The Australian Government has made a series of specific national commitments that reflect Australia’s international obligations under the CBD. These include the following 2030 targets:

  • reversing biodiversity loss (becoming nature positive) by 2030
  • conserving 30% of Australia’s land areas and 30% of Australia’s sea areas by 2030.

At the national meeting of environment ministers on 21 October 2022, all jurisdictions including New South Wales agreed to work collectively to support these new national commitments.

Nature provides critical ecosystems services that support the NSW economy. The World Economic Forum has estimated more than half of the world’s Gross Domestic Product is moderately or highly dependent on nature. The Australian Council of Superannuation Investors has estimated Australia's natural capital value at $6.4 trillion. In New South Wales each year, national parks generate $18 billion in economic activity and support 74,000 jobs.

The NSW Biodiversity Outlook Report and recent Australian and NSW State of the Environment reports highlight that biodiversity is declining. Without targeted action, biodiversity (natural capital) in New South Wales will continue to decline. This represents a significant risk to the NSW economy and to the health and well-being of the community.

The panel is to provide written advice to the NSW Government on how NSW can contribute to the Australian Government’s international commitments – specifically, becoming nature positive by 2030 and conserving 30 percent of Australia’s land by 2030 (‘30 by 30’) – in a manner that is equitable, science-based and cost effective, and optimises environmental, social and economic benefits for New South Wales.

In effect, the panel is to make recommendations on a roadmap for NSW’s contribution to Australia becoming nature positive by 2030, including the role of areas managed for conservation in a manner that seeks to optimise environmental, economic and social outcomes.

The advice is to be provided by November 2023. The advice will be provided in the form of a report with findings and recommendations.
The report should address the following questions:

  1. How should NSW identify the highest priority areas for protection and conservation when contributing to the 30 by 30 target?
    1. What is the role of national park additions, Biodiversity Stewardship Agreements, private land conservation agreements and other effective area-based conservation measures in contributing to this target?
    2. How do we ensure these areas are effectively managed and, where necessary, restored?
    3. How do we optimise environmental, social and economic outcomes from NSW contributions to the 30 by 30 target?
  2. What other measures – i.e., apart from the contribution to 30 by 30 – are needed to ensure that New South Wales is contributing to a nature positive outcome for Australia by 2030?
    1. How should we measure NSW’s contribution to becoming nature positive?
    2. What measures are available to optimise the NSW contribution? E.g., to ensure NSW itself is nature positive in a manner that also promotes social, economic and cultural outcomes.
  3. What measures can be implemented to help mobilise public and private finance in support of NSW’s contribution to Australia becoming nature positive by 2030?
  4. What are the economic opportunities and risks in transitioning to becoming nature positive by 2030? What are the likely economic risks for New South Wales of not becoming nature positive?

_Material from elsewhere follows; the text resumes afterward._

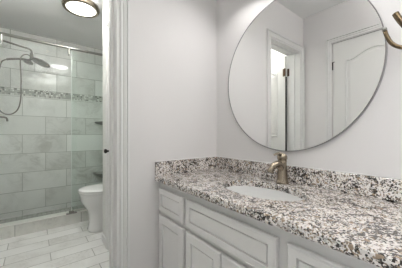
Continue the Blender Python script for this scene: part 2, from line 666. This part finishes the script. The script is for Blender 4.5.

Members of the panel will be appointed by the Coordinator-General of the Environment and Heritage Group within the Department of Planning and Environment in consultation with the Secretary of the Department of Regional NSW.

The panel will be chaired by Mr John Pierce AO and consist of up to eight members, who are recognised as experts in at least one of the following disciplines:

  • natural resource management
  • ecology (including ecological restoration)
  • Indigenous ecological knowledge
  • economics
  • regional development
  • natural capital markets
  • primary industries
  • social sciences.

The panel must include at least two Aboriginal members.

Secretariat support

The Department of Planning and Environment, Environment and Heritage Group will provide secretariat support.

Relationship to statutory Act reviews and panels

The panel is required to consider advice from the independent review panels reviewing the Biodiversity Conservation Act 2016 and the native vegetation provisions of the Local Land Services Act 2013. The panel is also required to consider advice from the Biodiversity Conservation Advisory Panel and the Aboriginal Cultural Heritage Advisory Committee.

Stakeholder consultation

The panel is expected to consult with key stakeholders in developing its advice. The secretariat will support the panel in identifying and engaging with stakeholders.